▶ _What you have to do_: Set the listing down again in full, word for word, with the pictures left out.

▶ _Source material_:
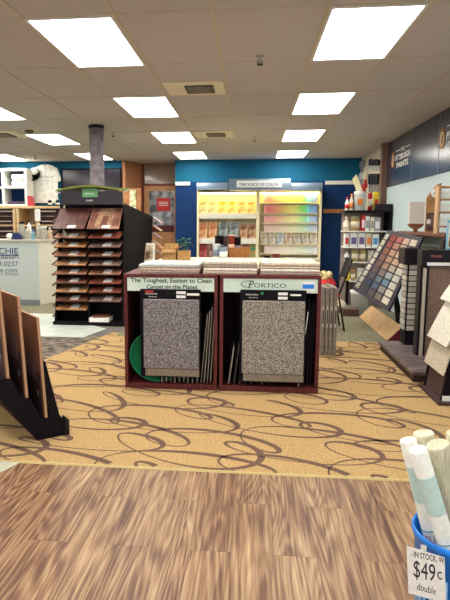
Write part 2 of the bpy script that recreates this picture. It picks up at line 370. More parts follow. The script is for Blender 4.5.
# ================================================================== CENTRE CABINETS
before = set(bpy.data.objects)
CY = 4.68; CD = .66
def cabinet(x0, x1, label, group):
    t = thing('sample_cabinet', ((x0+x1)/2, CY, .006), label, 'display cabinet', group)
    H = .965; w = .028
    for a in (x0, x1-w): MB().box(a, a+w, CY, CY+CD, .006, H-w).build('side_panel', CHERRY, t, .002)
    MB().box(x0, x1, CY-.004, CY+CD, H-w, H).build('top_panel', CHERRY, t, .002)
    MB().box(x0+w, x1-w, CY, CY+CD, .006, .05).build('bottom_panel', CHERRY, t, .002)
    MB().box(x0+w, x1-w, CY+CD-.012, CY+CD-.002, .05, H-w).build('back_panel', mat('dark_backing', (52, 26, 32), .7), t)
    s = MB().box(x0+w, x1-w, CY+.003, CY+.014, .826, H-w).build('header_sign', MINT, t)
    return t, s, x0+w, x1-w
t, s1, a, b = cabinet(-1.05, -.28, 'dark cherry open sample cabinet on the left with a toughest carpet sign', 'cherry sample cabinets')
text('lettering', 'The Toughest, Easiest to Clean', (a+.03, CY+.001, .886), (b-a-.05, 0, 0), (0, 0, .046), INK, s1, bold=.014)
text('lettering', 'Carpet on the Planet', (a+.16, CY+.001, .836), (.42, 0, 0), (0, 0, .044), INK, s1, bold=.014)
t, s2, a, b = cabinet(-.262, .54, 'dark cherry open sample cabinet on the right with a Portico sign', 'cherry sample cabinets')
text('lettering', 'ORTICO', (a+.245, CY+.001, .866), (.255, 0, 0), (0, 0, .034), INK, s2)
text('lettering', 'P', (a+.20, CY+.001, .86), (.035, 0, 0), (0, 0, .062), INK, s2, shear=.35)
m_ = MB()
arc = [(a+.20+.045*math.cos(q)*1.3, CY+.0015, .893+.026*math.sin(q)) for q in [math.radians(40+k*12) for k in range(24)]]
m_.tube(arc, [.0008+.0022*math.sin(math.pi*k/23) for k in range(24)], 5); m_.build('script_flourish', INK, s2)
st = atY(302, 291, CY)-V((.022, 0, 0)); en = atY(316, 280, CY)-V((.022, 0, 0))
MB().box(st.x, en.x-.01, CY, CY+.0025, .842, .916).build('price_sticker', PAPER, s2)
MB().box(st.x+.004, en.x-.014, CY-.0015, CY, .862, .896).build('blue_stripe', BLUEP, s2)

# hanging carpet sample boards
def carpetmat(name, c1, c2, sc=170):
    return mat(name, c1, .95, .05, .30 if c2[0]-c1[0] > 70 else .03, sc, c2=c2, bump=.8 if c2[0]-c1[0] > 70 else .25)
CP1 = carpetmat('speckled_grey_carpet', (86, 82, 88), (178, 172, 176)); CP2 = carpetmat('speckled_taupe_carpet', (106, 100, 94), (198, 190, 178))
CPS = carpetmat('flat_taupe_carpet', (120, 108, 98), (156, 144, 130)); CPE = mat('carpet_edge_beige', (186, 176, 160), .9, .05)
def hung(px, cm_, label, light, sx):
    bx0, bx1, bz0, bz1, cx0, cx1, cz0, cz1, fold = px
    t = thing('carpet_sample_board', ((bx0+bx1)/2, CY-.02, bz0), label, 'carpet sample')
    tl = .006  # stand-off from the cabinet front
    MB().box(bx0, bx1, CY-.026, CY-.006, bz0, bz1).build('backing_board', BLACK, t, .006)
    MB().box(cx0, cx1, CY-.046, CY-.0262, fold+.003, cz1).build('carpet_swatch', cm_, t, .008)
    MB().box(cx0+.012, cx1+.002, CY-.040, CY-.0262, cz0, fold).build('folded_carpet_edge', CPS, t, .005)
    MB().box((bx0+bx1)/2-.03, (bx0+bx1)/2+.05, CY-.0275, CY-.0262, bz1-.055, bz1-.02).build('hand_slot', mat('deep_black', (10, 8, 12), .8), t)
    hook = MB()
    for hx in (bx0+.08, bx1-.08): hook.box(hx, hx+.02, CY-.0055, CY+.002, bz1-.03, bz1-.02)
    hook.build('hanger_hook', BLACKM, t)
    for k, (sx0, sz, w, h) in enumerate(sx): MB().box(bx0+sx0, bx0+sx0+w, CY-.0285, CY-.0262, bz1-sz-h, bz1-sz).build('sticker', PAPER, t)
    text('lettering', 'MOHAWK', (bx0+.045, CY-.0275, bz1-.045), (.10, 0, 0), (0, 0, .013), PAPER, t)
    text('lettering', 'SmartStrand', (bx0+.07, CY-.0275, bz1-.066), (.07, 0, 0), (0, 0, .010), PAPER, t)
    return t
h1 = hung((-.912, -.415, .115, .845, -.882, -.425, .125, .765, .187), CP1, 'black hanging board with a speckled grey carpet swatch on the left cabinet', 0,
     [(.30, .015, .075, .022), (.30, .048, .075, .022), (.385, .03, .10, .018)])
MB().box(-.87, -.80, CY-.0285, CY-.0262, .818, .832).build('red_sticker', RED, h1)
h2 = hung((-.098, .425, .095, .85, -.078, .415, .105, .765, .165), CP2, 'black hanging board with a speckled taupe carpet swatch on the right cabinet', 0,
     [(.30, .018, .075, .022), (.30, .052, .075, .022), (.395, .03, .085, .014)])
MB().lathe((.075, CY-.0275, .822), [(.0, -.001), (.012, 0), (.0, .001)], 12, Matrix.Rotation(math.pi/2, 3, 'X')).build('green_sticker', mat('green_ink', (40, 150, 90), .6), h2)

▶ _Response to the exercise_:
Write part 2 of the bpy script that recreates this picture. It picks up at line 370. More parts follow. The script is for Blender 4.5.
# ================================================================== CENTRE CABINETS
before = set(bpy.data.objects)
CY = 4.68; CD = .66
def cabinet(x0, x1, label, group):
    t = thing('sample_cabinet', ((x0+x1)/2, CY, .006), label, 'display cabinet', group)
    H = .965; w = .028
    for a in (x0, x1-w): MB().box(a, a+w, CY, CY+CD, .006, H-w).build('side_panel', CHERRY, t, .002)
    MB().box(x0, x1, CY-.004, CY+CD, H-w, H).build('top_panel', CHERRY, t, .002)
    MB().box(x0+w, x1-w, CY, CY+CD, .006, .05).build('bottom_panel', CHERRY, t, .002)
    MB().box(x0+w, x1-w, CY+CD-.012, CY+CD-.002, .05, H-w).build('back_panel', mat('dark_backing', (52, 26, 32), .7), t)
    s = MB().box(x0+w, x1-w, CY+.003, CY+.014, .826, H-w).build('header_sign', MINT, t)
    return t, s, x0+w, x1-w
t, s1, a, b = cabinet(-1.05, -.28, 'dark cherry open sample cabinet on the left with a toughest carpet sign', 'cherry sample cabinets')
text('lettering', 'The Toughest, Easiest to Clean', (a+.03, CY+.001, .886), (b-a-.05, 0, 0), (0, 0, .046), INK, s1, bold=.014)
text('lettering', 'Carpet on the Planet', (a+.16, CY+.001, .836), (.42, 0, 0), (0, 0, .044), INK, s1, bold=.014)
t, s2, a, b = cabinet(-.262, .54, 'dark cherry open sample cabinet on the right with a Portico sign', 'cherry sample cabinets')
text('lettering', 'ORTICO', (a+.245, CY+.001, .866), (.255, 0, 0), (0, 0, .034), INK, s2)
text('lettering', 'P', (a+.20, CY+.001, .86), (.035, 0, 0), (0, 0, .062), INK, s2, shear=.35)
m_ = MB()
arc = [(a+.20+.045*math.cos(q)*1.3, CY+.0015, .893+.026*math.sin(q)) for q in [math.radians(40+k*12) for k in range(24)]]
m_.tube(arc, [.0008+.0022*math.sin(math.pi*k/23) for k in range(24)], 5); m_.build('script_flourish', INK, s2)
st = atY(302, 291, CY)-V((.022, 0, 0)); en = atY(316, 280, CY)-V((.022, 0, 0))
MB().box(st.x, en.x-.01, CY, CY+.0025, .842, .916).build('price_sticker', PAPER, s2)
MB().box(st.x+.004, en.x-.014, CY-.0015, CY, .862, .896).build('blue_stripe', BLUEP, s2)

# hanging carpet sample boards
def carpetmat(name, c1, c2, sc=170):
    return mat(name, c1, .95, .05, .30 if c2[0]-c1[0] > 70 else .03, sc, c2=c2, bump=.8 if c2[0]-c1[0] > 70 else .25)
CP1 = carpetmat('speckled_grey_carpet', (86, 82, 88), (178, 172, 176)); CP2 = carpetmat('speckled_taupe_carpet', (106, 100, 94), (198, 190, 178))
CPS = carpetmat('flat_taupe_carpet', (120, 108, 98), (156, 144, 130)); CPE = mat('carpet_edge_beige', (186, 176, 160), .9, .05)
def hung(px, cm_, label, light, sx):
    bx0, bx1, bz0, bz1, cx0, cx1, cz0, cz1, fold = px
    t = thing('carpet_sample_board', ((bx0+bx1)/2, CY-.02, bz0), label, 'carpet sample')
    tl = .006  # stand-off from the cabinet front
    MB().box(bx0, bx1, CY-.026, CY-.006, bz0, bz1).build('backing_board', BLACK, t, .006)
    MB().box(cx0, cx1, CY-.046, CY-.0262, fold+.003, cz1).build('carpet_swatch', cm_, t, .008)
    MB().box(cx0+.012, cx1+.002, CY-.040, CY-.0262, cz0, fold).build('folded_carpet_edge', CPS, t, .005)
    MB().box((bx0+bx1)/2-.03, (bx0+bx1)/2+.05, CY-.0275, CY-.0262, bz1-.055, bz1-.02).build('hand_slot', mat('deep_black', (10, 8, 12), .8), t)
    hook = MB()
    for hx in (bx0+.08, bx1-.08): hook.box(hx, hx+.02, CY-.0055, CY+.002, bz1-.03, bz1-.02)
    hook.build('hanger_hook', BLACKM, t)
    for k, (sx0, sz, w, h) in enumerate(sx): MB().box(bx0+sx0, bx0+sx0+w, CY-.0285, CY-.0262, bz1-sz-h, bz1-sz).build('sticker', PAPER, t)
    text('lettering', 'MOHAWK', (bx0+.045, CY-.0275, bz1-.045), (.10, 0, 0), (0, 0, .013), PAPER, t)
    text('lettering', 'SmartStrand', (bx0+.07, CY-.0275, bz1-.066), (.07, 0, 0), (0, 0, .010), PAPER, t)
    return t
h1 = hung((-.912, -.415, .115, .845, -.882, -.425, .125, .765, .187), CP1, 'black hanging board with a speckled grey carpet swatch on the left cabinet', 0,
     [(.30, .015, .075, .022), (.30, .048, .075, .022), (.385, .03, .10, .018)])
MB().box(-.87, -.80, CY-.0285, CY-.0262, .818, .832).build('red_sticker', RED, h1)
h2 = hung((-.098, .425, .095, .85, -.078, .415, .105, .765, .165), CP2, 'black hanging board with a speckled taupe carpet swatch on the right cabinet', 0,
     [(.30, .018, .075, .022), (.30, .052, .075, .022), (.395, .03, .085, .014)])
MB().lathe((.075, CY-.0275, .822), [(.0, -.001), (.012, 0), (.0, .001)], 12, Matrix.Rotation(math.pi/2, 3, 'X')).build('green_sticker', mat('green_ink', (40, 150, 90), .6), h2)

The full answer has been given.